De todos modos, sobrevoló, y esto es pura interpretación mía, ya que el tiempo no nos permitió seguirla en el aula, una suerte de sinonimia que en varias ocasiones nos ha atado de pies y manos desde los albores de la modernidad: que educación es igual a escolarización. Pensar en espacios educativos diferentes a los sistemas educativos (formales) como plantea Martín-Barbero no resulta sencillo, especialmente si no se vinculan directamente con recorridos graduados, evaluaciones y acreditaciones correspondientes.
Entonces, propuse pensar en las iniciativas desarrolladas por los Centros MEC, aunque no las conociera en profundidad; al menos pensar si, aunque no formara parte del sistema educativo (y aclaro, formal, porque intuí esa falsa sinonimia a la que me referí), forma parte de una “sociedad educativa”, en la que se conforman espacios con esa intención explícita, con dispositivos y sujetos (presentes o no físicamente en la relación educativa) que contribuyen a concretar esa intención. Pregunté si valía la pena que el país hubiera invertido en desplegar una amplia red, tecnología, formación y actualización docente (no necesariamente maestros, profesores o educadores sociales), para que una persona de una localidad de menos de 2.000 habitantes saliera de su conocido ámbito doméstico y fuera hasta el Centro para disfrutar de una videoconferencia sobre un tema de su interés, y que lo hiciera porque sí, porque con eso siente que aprende, porque con eso tiene otras herramientas para vivir.

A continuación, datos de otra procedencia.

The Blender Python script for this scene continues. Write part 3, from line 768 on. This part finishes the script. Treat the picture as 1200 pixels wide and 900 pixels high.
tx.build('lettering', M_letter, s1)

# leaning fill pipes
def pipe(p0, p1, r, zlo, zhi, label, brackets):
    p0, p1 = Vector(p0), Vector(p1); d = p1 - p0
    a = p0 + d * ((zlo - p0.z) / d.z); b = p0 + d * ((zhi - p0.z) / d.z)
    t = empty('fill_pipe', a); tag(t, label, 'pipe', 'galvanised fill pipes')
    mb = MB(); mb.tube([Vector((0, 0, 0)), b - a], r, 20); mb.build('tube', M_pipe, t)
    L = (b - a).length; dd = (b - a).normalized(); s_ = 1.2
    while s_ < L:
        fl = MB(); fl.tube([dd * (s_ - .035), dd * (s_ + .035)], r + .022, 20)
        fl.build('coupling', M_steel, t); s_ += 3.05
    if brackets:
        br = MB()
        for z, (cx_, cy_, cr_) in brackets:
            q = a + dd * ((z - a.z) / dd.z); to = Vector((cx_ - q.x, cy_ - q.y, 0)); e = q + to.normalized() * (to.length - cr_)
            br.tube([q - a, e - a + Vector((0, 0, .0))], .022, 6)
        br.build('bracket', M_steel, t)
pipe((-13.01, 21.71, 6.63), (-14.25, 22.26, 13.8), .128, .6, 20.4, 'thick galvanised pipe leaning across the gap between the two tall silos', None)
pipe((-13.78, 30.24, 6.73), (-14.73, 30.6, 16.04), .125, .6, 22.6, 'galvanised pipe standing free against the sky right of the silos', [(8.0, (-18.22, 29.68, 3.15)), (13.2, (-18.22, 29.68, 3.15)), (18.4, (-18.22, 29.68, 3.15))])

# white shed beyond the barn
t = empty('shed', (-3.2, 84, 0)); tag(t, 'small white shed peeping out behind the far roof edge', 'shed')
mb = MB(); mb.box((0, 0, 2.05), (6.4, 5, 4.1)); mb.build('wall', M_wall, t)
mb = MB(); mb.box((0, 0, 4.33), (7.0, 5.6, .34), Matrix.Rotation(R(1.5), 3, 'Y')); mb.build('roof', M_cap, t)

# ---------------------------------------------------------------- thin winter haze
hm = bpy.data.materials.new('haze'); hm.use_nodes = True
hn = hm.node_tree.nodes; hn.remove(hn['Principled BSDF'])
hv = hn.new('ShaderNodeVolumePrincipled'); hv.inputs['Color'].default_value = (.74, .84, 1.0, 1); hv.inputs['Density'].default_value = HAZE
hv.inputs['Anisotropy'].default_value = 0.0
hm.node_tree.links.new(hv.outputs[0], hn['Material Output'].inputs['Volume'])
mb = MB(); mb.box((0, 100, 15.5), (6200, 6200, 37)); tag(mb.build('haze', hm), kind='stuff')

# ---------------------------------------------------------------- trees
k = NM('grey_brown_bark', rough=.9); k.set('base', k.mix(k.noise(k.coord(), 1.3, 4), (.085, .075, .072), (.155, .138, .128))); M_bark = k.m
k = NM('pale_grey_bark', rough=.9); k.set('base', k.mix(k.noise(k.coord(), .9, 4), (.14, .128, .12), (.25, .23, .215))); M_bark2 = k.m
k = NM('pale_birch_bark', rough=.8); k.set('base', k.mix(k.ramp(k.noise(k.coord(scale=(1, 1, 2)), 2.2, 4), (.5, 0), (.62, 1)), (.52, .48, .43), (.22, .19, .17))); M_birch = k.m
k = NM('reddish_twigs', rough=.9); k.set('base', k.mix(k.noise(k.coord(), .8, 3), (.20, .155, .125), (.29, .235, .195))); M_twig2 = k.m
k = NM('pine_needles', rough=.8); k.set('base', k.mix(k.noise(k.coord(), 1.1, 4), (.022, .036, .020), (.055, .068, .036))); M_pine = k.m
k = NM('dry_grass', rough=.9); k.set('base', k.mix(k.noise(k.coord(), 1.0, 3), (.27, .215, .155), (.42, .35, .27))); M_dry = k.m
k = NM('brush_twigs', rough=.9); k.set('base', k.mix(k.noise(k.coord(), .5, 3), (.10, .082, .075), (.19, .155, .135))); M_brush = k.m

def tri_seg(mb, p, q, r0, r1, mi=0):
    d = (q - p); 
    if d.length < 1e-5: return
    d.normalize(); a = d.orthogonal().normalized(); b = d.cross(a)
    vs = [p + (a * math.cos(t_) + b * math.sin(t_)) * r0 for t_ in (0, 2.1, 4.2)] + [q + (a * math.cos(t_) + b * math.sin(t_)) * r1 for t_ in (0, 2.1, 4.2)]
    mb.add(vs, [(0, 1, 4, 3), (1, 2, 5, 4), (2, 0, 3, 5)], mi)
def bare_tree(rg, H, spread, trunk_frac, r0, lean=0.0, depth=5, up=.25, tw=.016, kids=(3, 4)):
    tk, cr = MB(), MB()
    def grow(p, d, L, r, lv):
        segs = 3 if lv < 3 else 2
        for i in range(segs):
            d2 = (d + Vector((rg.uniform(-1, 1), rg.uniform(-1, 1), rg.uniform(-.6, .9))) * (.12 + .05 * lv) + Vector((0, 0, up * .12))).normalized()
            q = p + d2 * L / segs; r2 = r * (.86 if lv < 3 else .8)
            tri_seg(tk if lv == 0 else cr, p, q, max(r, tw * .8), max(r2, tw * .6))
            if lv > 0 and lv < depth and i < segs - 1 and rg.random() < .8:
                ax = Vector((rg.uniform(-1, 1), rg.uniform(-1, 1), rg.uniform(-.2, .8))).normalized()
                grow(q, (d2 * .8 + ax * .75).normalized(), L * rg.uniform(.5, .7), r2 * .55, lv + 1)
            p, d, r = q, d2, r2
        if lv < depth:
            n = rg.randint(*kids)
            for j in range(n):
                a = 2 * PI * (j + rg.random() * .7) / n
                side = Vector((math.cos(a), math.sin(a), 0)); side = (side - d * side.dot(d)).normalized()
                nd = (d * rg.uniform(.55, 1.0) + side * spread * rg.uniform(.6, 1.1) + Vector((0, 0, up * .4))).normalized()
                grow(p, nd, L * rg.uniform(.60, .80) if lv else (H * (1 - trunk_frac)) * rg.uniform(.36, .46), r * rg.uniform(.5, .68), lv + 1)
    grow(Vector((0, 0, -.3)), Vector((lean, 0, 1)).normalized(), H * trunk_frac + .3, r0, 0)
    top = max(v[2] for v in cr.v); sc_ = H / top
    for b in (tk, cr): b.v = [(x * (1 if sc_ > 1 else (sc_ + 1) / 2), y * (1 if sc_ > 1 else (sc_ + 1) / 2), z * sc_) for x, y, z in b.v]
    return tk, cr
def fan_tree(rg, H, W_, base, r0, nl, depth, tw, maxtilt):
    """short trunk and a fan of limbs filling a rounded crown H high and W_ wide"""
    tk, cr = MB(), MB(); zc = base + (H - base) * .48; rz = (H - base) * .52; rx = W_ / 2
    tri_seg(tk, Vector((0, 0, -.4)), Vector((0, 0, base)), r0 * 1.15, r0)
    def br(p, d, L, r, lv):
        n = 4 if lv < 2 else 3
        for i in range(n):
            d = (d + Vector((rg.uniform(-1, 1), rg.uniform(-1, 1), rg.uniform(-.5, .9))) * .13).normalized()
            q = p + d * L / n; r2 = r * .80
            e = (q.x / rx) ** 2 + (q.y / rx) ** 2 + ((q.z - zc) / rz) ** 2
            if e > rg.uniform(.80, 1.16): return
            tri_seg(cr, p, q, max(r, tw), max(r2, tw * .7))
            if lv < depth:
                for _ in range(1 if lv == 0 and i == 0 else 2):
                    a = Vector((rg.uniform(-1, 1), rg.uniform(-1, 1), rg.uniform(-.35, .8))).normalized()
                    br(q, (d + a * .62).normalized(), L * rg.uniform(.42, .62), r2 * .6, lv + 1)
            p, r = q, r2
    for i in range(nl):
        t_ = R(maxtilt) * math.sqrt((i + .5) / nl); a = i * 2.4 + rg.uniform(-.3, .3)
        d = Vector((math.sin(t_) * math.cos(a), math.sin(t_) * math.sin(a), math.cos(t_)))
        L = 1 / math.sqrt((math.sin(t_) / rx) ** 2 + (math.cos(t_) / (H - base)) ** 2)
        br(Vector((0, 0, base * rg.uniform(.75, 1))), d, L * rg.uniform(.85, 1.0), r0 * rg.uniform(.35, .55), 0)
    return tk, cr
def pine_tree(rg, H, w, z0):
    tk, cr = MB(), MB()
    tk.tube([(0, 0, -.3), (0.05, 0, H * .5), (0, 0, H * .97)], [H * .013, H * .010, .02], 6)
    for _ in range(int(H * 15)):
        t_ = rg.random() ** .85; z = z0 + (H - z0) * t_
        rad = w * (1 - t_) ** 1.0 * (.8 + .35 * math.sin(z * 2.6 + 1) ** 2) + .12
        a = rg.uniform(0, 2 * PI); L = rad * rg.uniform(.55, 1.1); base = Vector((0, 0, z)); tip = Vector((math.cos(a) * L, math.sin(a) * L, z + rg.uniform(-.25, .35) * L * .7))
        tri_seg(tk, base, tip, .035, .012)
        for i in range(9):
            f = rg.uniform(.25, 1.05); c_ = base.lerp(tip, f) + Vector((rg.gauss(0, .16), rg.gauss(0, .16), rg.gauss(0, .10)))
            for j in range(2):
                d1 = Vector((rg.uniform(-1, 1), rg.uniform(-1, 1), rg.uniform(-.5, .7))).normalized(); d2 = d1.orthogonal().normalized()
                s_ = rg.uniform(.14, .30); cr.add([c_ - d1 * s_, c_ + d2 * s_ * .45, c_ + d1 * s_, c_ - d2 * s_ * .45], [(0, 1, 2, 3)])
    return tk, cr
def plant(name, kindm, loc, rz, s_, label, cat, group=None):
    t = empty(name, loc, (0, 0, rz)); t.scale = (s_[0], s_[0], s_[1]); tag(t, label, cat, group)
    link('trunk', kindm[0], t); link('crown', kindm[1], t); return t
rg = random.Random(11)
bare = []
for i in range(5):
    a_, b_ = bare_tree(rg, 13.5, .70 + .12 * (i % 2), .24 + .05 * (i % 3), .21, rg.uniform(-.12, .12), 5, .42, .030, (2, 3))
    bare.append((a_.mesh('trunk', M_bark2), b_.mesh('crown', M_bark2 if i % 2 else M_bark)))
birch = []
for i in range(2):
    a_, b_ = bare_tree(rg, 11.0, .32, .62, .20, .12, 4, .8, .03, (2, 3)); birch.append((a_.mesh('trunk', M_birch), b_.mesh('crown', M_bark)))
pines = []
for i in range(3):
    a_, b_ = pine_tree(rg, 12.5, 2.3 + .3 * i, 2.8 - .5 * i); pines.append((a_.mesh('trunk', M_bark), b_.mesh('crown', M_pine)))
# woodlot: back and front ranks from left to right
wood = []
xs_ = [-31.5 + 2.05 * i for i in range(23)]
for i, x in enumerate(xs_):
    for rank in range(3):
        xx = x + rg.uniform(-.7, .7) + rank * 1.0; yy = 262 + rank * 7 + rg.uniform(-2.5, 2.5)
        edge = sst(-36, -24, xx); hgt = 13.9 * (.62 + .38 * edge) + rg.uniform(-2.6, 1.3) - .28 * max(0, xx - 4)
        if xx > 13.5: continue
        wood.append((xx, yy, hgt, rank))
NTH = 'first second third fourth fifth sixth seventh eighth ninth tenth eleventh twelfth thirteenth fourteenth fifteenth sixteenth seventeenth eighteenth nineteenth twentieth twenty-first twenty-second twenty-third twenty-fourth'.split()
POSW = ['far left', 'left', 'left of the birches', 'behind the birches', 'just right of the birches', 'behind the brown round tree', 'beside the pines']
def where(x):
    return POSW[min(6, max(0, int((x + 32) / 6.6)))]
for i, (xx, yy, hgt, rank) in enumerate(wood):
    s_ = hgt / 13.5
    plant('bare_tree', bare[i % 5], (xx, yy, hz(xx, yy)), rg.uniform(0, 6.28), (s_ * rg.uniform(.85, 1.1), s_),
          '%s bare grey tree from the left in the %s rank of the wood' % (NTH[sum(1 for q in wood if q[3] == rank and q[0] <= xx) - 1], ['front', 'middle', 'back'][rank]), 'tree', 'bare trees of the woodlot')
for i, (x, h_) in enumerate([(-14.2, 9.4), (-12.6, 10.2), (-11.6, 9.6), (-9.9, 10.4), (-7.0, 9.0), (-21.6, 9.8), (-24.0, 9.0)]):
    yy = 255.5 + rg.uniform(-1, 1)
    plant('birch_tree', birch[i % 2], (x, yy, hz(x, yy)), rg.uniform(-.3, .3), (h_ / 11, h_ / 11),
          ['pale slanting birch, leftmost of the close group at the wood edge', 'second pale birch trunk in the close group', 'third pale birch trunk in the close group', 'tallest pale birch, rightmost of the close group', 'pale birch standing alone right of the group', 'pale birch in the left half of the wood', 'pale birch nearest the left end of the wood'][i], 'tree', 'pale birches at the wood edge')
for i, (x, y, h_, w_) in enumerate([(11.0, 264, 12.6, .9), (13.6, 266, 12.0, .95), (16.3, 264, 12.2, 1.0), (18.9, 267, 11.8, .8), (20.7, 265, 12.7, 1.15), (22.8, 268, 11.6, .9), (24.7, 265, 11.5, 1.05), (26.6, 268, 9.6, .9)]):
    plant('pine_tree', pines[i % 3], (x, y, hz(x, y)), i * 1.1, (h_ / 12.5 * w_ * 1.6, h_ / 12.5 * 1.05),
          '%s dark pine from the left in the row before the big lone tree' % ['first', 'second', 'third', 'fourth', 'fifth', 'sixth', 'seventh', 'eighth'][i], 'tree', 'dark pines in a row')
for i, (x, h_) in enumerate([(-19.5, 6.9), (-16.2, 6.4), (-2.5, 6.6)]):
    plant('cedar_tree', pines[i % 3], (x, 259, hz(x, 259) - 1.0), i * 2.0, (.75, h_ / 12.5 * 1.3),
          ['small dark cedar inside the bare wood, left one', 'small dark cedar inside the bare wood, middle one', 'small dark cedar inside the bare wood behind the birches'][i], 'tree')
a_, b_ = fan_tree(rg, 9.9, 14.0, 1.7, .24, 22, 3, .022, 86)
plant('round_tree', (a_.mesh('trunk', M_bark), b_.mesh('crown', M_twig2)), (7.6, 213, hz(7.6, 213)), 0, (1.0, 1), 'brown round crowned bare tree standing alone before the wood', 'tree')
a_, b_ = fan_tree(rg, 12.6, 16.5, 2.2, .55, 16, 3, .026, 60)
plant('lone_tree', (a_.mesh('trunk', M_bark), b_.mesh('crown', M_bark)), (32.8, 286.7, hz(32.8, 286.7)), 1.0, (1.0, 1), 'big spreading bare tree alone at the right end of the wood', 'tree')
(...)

Entonces, el retruco que recibí, en una buena, fue: si hay dispositivos y sujetos, ¿cuáles son los saberes pertinentes? ¿Hay algunos más valiosos que otros? ¿Es una cuestión epistemológica y/o política? ¿Es necesario acreditar esos saberes? ¿Deben tener alguna utilidad posterior? ¿O había cierto resabio de cuidar el estatuto docente específico, como poseedor de un saber? Porque si nos restringimos a esta última interrogante, si esos saberes fueran reducidos a información, el rol docente estaría en tela de juicio, más aun en un contexto de amplia disponibilidad tecnológica. En algunos, creció la conciencia de que el principal aporte del docente ya no estaba en la “información” que transmitía como conocimientos –luego de múltiples etapas y procesos–, sino en la formación de la conciencia, la reflexión crítica, el discernimiento, la “lectura del mundo” (siguiendo a Paulo Freire), y esto era lo específico del docente, que seguiría siendo necesario con o sin tecnologías. Pero eso, a su vez, necesitaba de una “materia prima” que eran los conocimientos, y había que ver cuáles. Y la discusión continuó. Muy interesante, por cierto. Estimo que todos, estudiantes y docentes (estoy compartiendo este curso con una docente de la Universidad de la República –Udelar– muy reconocida en esta temática), estamos transitando aprendizajes valiosos.
Rescato estos planteos porque las relaciones entre tecnologías y educación en ocasiones se abordan desde sus aspectos más técnicos, ya sea en lo que refiere a las caracterizaciones tecnológicas como en los formatos y las metodologías educativas que pueden sintonizar mejor con ellas. Pero, a la vez, suele postergarse una reflexión pedagógica que puede proponer planteos acerca de las finalidades y las intencionalidades con que se utilizan estas herramientas y las relaciones que se generan en torno a ellas, de modo de habilitar las interrogantes por cuáles son las instancias formativas que aquellas impulsan. Relaciones de muy distinta índole: didácticas, epistemológicas, sociales, culturales, económicas, entre otras, que se articulan en torno a un discurso político-pedagógico, como aquello que se refiere a lo específicamente educativo.
- Martín-Barbero, Jesús (2008). “Reconfiguraciones de la comunicación entre escuela y sociedad”, en: Tenti Fanfani, Emilio (comp.) (2008): Nuevos temas en la agenda de la política educativa, Buenos Aires: Siglo XXI Editores.